Double-A Gas, a large painting in acrylic, oil stick, graphite, and paper on wood, conveys a sort of urban, graffiti-machine sensibility in rough circles within circles, squares and scratches in reds, browns, yellows, and grays. It's difficult to look at, but that's part of the idea. Said Wenzel: "It's a combination of some really disparate elements, and forms a new thing out of very different parts."

His paintings in general react against an overly "special"--and conventionally pretty--quality that he's felt "art for the market" sometimes displays.

"I like a piece that's a little ugly on first glance," he said. "One that challenges me, that shows me something I haven't seen before.
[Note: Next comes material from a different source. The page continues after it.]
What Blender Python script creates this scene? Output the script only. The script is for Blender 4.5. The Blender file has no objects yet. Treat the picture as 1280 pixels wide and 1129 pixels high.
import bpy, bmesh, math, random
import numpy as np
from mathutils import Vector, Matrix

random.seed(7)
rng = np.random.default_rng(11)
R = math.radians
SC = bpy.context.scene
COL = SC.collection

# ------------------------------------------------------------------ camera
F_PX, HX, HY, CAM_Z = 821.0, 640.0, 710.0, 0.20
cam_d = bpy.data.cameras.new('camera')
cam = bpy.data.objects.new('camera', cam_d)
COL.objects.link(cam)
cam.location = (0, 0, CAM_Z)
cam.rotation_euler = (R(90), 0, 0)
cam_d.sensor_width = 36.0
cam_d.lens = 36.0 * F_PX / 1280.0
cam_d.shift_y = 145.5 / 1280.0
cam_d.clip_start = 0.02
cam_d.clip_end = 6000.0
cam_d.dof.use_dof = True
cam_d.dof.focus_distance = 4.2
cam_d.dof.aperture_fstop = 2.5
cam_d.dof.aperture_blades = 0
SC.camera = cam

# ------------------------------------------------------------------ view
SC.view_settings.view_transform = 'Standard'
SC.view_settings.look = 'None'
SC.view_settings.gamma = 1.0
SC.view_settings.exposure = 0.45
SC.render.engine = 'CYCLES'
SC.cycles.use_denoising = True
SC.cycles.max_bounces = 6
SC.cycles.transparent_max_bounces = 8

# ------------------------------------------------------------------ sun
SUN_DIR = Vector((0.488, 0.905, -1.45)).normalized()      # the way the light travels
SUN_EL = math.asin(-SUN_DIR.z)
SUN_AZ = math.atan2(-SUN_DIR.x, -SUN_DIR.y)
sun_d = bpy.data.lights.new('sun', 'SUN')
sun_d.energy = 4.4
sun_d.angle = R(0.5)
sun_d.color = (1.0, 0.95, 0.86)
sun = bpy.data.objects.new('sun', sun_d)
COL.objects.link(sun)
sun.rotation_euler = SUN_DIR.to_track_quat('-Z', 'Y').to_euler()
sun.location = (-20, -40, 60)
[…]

The stuff in Double-A Gas, it doesn't make sense--but for me, at least it makes a new sense."

Accordingly, Wenzel uses not only fine art materials, but also house paints and other industrial materials in creating his paintings. While painting, he follows a pattern established during his early work with ceramics: "destroy, rip, scrub, paint over and leave the evidence." Unlike ceramics, he pointed out, additions to and subtractions from a painting show up immediately.

The final result often has fascinating texture, as in Cetus, a strangely peaceful painting whose energy nonetheless relentlessly rises to the upper left corner. Layers of rounded, eroded white paint near the center recall old public-school walls, accidentally beautiful through neglect.

Dan Ragland's photographs, in a room of their own, dwell on the human form and the confusing nature of human relations. In his Opera series, two men grapple and kiss, showing painful faces and crunched necks. They could be lovers, wrestlers, or hunter and sexual prey. Tenderness is hard to gauge. Their skin is luminous. Ragland's technique of manipulating the photos with abrasives and pigments transfixes and deepens the images, while placing a veil between the work and the viewer.